## GIVEN MATERIAL:

*****

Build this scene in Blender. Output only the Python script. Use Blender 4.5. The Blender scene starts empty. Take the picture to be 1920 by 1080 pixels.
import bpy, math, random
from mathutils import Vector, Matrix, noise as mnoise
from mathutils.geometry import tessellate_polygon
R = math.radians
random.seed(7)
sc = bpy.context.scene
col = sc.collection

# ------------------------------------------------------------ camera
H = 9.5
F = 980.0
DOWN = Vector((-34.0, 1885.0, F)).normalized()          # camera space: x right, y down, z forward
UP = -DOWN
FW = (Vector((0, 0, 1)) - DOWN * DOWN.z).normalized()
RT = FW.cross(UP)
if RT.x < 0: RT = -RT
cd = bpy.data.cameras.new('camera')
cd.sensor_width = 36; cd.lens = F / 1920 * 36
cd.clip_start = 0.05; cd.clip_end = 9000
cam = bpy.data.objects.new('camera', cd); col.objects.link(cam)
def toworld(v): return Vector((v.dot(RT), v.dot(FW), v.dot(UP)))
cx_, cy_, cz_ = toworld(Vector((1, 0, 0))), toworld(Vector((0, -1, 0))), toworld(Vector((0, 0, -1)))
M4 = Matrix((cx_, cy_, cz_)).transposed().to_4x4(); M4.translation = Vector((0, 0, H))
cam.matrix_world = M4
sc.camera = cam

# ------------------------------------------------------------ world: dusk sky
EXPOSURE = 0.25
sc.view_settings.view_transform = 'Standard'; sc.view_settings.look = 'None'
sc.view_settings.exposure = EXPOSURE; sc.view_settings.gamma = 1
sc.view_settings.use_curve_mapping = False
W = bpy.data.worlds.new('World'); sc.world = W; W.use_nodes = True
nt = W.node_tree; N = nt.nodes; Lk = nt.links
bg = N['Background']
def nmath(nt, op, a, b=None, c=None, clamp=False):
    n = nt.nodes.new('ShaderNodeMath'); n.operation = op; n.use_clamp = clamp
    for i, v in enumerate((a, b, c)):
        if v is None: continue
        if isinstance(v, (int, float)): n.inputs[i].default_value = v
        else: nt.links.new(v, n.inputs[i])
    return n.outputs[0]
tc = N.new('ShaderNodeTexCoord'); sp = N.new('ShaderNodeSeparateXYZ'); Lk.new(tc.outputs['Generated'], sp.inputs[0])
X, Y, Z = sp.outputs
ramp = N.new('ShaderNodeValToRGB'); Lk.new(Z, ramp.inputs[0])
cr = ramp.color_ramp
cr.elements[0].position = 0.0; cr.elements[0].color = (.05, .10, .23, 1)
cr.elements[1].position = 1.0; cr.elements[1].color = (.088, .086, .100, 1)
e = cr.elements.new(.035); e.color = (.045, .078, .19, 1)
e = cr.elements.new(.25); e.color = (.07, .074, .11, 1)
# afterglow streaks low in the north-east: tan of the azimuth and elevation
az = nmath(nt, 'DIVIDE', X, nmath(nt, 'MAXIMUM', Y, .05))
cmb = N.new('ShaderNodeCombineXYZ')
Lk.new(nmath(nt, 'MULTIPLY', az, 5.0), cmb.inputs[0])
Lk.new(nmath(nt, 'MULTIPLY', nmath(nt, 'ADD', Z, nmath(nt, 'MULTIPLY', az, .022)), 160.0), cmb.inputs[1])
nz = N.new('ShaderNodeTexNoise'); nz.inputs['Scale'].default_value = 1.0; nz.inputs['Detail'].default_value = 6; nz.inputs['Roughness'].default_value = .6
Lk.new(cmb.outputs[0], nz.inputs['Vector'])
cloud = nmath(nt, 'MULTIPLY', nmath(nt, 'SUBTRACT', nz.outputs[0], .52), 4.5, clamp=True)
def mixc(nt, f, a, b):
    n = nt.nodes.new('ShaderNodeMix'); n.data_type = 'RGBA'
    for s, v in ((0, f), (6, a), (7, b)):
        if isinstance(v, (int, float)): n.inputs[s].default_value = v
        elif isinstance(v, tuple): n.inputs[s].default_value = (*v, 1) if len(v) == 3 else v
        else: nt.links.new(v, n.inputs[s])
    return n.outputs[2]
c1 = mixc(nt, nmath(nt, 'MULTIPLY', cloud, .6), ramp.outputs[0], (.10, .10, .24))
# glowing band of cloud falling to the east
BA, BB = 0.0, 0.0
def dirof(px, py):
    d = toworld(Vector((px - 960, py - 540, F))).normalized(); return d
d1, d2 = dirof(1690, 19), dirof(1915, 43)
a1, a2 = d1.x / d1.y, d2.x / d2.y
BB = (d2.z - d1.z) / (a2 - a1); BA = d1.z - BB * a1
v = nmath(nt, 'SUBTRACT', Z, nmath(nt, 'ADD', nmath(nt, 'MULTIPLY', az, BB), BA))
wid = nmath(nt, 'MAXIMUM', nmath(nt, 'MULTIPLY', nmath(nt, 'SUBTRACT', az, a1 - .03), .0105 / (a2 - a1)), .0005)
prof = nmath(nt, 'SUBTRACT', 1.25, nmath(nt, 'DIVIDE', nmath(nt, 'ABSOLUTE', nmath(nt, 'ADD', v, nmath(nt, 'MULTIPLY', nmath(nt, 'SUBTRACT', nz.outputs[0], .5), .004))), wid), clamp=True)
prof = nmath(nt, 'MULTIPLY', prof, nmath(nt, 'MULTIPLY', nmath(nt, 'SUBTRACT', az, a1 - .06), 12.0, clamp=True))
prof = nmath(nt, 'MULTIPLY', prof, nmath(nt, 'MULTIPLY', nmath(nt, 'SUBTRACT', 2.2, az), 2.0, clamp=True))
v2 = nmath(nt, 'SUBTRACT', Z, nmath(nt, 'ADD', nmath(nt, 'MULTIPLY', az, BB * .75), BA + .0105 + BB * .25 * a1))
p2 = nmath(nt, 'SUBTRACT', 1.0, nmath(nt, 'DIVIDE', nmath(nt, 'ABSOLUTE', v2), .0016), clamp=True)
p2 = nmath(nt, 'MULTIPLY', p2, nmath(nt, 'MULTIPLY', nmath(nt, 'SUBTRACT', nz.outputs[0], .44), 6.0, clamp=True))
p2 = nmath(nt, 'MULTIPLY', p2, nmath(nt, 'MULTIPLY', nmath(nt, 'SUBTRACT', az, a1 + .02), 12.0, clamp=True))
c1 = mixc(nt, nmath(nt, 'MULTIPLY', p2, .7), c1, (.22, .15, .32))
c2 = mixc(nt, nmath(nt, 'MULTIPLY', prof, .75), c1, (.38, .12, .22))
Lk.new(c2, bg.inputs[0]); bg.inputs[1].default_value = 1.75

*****

## WHAT IS NEEDED:
Write out a verbatim copy of the data, beginning with its first line and ending with the line that contains "col = sc.collection".

## TASK OUTPUT:
Build this scene in Blender. Output only the Python script. Use Blender 4.5. The Blender scene starts empty. Take the picture to be 1920 by 1080 pixels.
import bpy, math, random
from mathutils import Vector, Matrix, noise as mnoise
from mathutils.geometry import tessellate_polygon
R = math.radians
random.seed(7)
sc = bpy.context.scene
col = sc.collection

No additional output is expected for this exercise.